First, a woman with a little boy in a stroller asked if I could pray for her. She didn’t want food, she wanted prayer. She was his grandma and was taking care of him because his mom is doing drugs. I of course agreed to her request and I called a translator over to me so we could pray. I prayed for her safety, that God will provide for her at the times she needs him most, that this little boy will grow up to be strong and wise, and that the boys mom will come to Christ.

Soon after, a little girl tugged on my shirt. She saw that had a camera around my neck and wanted a picture with her mom because her mom is pregnant and due any day now. I could see the pride in this little girls face as she showed me to her mom who was definitely ready to have the baby at any moment. I grabbed Katy and asked to use her Polaroid so the family can keep the photo of them. We took the picture and as it dried, we prayed for them. It was soon after this that we had to go.

As we got it the vans, I was sitting in the back, digesting all that had happened in the past two hours when Armando (one of our translators and an ex drug addict), said “Scoot over, we are bringing someone to a rehab center. He wants to get clean”

I was soooooo happy to hear this. His name was Cruz. He was a testament that our work was not going unnoticed and that God was using us to bring people back to Him. It was a long drive to the rehab, during which I did a lot of thinking. When we got there, I decided that we needed to pray for Him. So I stoped him before he left and we prayed for his healthy recovery and that God will make Himself known to Cruz. He went on his way and we went back to base.
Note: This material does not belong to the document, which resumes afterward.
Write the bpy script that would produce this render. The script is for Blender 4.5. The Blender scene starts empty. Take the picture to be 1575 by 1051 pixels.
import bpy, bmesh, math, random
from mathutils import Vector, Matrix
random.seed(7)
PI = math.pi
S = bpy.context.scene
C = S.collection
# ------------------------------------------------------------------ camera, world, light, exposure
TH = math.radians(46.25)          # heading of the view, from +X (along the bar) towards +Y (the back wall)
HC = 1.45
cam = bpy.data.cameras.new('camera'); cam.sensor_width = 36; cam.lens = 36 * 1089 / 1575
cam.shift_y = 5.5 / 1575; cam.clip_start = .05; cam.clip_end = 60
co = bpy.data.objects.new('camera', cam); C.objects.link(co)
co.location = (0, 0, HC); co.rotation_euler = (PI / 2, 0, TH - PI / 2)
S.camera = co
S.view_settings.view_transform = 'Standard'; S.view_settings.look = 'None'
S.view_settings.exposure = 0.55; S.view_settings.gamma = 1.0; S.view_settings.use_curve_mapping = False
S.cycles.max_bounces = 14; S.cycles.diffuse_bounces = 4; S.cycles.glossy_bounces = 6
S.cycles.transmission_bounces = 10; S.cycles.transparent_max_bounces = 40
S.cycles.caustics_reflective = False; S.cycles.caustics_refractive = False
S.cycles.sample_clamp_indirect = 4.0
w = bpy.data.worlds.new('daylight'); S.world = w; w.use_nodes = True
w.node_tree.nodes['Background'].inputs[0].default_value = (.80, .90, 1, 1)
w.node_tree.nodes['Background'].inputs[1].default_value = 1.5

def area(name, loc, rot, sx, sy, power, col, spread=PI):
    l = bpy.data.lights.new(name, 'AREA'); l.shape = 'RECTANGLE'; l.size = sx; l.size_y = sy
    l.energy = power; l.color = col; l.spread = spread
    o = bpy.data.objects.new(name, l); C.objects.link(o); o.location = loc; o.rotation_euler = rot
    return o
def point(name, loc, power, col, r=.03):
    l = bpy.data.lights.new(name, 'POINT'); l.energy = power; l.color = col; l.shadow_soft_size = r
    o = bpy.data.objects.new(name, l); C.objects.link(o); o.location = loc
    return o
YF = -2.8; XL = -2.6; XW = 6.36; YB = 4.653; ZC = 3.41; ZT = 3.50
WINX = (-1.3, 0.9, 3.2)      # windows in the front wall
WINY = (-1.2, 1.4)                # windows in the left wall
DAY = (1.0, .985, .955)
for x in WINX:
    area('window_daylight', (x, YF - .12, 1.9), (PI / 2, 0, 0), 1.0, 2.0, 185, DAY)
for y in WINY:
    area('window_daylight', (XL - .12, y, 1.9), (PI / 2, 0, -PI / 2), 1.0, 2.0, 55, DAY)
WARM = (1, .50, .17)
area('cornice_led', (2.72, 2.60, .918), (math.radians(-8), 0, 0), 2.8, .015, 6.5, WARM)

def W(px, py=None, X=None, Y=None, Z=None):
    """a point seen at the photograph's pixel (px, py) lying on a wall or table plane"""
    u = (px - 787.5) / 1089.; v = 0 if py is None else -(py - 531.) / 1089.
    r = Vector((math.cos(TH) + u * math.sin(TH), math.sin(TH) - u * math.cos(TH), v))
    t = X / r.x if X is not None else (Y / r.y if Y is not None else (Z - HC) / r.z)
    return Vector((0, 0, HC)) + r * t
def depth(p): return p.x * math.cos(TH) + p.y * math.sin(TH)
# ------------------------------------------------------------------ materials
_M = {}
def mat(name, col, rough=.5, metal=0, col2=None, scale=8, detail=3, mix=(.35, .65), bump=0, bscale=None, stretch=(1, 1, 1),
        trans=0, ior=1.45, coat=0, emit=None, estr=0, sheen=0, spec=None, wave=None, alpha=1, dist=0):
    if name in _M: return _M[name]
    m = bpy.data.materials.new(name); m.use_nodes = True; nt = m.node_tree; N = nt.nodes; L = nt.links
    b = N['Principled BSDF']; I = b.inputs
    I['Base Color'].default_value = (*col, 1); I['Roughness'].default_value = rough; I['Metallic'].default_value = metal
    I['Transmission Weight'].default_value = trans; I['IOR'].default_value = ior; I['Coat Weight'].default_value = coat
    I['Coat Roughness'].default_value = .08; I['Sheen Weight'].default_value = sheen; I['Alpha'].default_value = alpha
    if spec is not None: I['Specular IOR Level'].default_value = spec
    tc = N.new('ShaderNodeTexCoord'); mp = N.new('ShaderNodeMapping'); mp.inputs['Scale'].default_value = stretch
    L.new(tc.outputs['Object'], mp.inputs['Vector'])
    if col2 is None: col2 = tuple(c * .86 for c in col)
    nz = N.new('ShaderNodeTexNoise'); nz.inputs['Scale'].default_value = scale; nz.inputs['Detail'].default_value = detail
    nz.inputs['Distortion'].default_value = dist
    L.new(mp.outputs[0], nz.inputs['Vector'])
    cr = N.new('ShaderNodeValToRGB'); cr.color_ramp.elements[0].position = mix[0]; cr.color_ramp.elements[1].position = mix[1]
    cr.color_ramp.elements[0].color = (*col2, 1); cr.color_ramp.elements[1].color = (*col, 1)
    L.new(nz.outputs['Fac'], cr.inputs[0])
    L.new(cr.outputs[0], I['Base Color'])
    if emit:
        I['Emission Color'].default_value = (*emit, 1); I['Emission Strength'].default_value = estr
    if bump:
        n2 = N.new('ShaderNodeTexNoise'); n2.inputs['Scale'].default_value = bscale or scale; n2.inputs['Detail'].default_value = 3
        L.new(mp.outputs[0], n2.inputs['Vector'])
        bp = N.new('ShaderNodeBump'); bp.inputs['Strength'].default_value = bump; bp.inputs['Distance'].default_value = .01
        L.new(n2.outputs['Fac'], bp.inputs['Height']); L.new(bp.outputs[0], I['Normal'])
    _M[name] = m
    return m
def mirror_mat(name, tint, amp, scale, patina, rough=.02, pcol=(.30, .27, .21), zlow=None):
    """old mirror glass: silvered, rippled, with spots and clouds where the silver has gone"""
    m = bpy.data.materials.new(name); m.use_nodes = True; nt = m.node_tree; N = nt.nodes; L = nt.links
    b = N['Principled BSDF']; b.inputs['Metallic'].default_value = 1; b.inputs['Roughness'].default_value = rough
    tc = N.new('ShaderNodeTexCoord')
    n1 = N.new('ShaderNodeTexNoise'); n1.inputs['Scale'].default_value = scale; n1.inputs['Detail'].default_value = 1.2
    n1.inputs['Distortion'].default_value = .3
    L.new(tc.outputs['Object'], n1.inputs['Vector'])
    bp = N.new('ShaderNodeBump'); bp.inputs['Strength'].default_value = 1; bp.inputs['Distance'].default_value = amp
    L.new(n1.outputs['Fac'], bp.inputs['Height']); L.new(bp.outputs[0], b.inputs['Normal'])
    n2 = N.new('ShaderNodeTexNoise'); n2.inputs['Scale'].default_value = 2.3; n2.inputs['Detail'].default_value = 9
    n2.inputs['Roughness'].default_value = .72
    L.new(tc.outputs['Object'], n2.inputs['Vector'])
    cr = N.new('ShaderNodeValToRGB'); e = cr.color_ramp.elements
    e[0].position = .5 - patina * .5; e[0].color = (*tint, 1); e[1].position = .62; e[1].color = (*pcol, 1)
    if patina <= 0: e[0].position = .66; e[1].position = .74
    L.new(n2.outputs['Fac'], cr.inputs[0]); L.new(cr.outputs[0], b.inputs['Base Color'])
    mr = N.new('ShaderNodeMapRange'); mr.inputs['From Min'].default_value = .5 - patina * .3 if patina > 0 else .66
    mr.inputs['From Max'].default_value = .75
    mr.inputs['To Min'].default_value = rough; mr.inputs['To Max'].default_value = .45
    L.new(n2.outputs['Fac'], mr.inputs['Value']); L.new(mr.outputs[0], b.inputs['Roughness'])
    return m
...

These few incidents were evidence that God plants seeds and He uses us in in smallest ways. I don’t know, maybe Cruz heard the gospel for the first time that day as we shared it to all of them, or maybe he had heard it before and that day was the day he decided he wanted to get clean? Only God knows because only God does those things.

I hope you’ve been encouraged by my stories. I definitely have been just by typing them out an remembering all the good things that happened. I pray that God will continue to reveal himself to you in ways that you could never imagine.

Blessings,

Tomás

 

Here are a few words from a few teammates on the Mexico team!

Keri Schwarts:

You never realize how amazing faith is until you go to a place where faith is the only thing that people have. This trip to Mexico showed me that even in a place where people have nothing, they still have their faith. Not only is this amazing, it is truly inspiring. Families not only rely on each other but they are also sharing their faith with each other and that is something that keeps them going.

Mexico has left a mark on my heart not because of the culture shock or seeing things that I’ve never seen before, but because of the people. These people not only have faith, but they have extreme amounts of love. We went to churches, orphanages, and other various places and I can truly say I was prepared to give love and kindness and I was the one who received the love and kindness. Mexico is a place that shouldn’t be avoided when talked about, it should be valued. These people have showed me true faith, kindness, love, and most of all; hope.

Jordan Alexander:

I can honestly say that in these last two years of going to Tijuana, my heart has definelty been touched by the people there. They have taught me so much about what it looks like to love God wholeheartedly. He is all we really have to rely on in this world, and the people in Tijuana that we’ve worked with have truly shown me that.